Наши боевые суда без боя сдались. Факт позорный. Те, кто сдались, поступили прямо против устава, против морского евангелия, при чтении которого на корабле все обнажают головы. Но одни ли они виноваты, те, кто сдался? Нет не одни они… Перед ними в войну 1904-5 г. находился уже целый ряд других примеров, где преступления против устава одно за другим оставались безнаказанными.

Никто не оказался ответственным за ночь с 26 на 27 января 1904 г., когда наша эскадра преступно была оставлена на внешнем рейде П.-Артура без достаточной охраны ее от японских миноносцев.

"При обстоятельствах, совершенно немогущих быть оправданными", два из трех владивостокских крейсеров во время войны были посажены на камни; и это прошло для них безнаказанным.

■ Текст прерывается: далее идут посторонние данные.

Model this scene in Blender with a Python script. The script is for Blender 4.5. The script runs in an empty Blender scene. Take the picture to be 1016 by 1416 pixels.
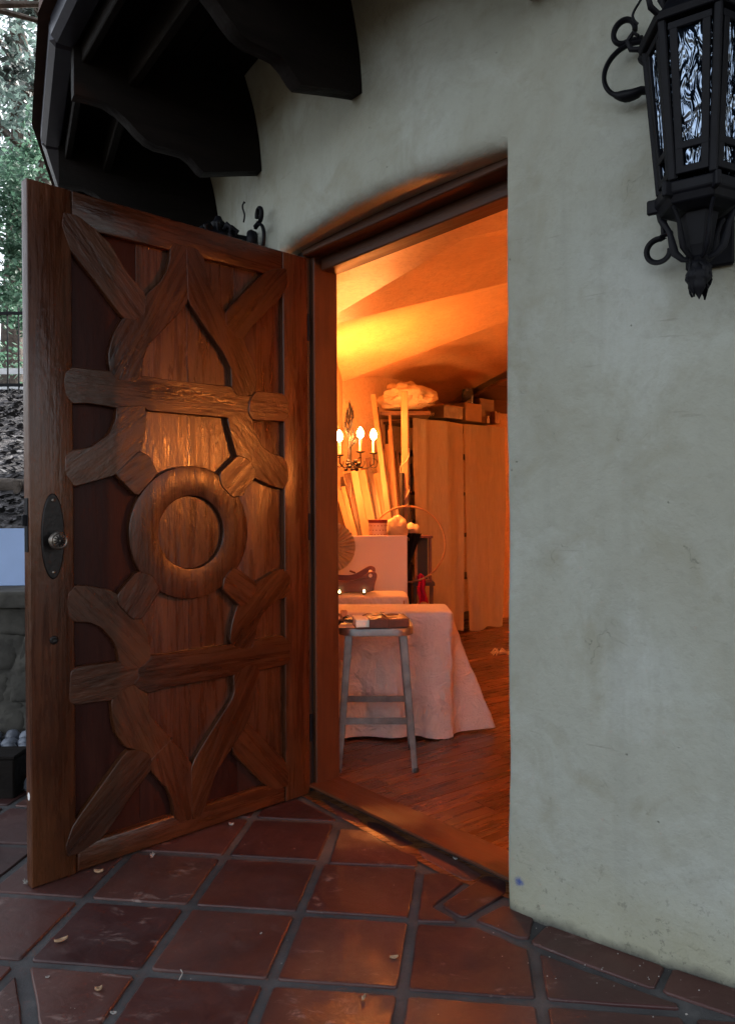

Перед боем с адм. Камимурой наши владивостокские крейсера в ночь на 1-е августа 1904 г. шли неверным курсом, очутились к утру у берегов Японии, и были отрезаны неприятелем от Владивостока; в конце боя — "Россия" и "Громобой" предоставили слабый и поврежденный "Рюрик" его собственным силам в борьбе с неприятелем и ушли от него… Дело это осталось тогда замятым и не расследованным. Донесение об этом бое после получения его в СПб. умышленно было задержано на двое суток.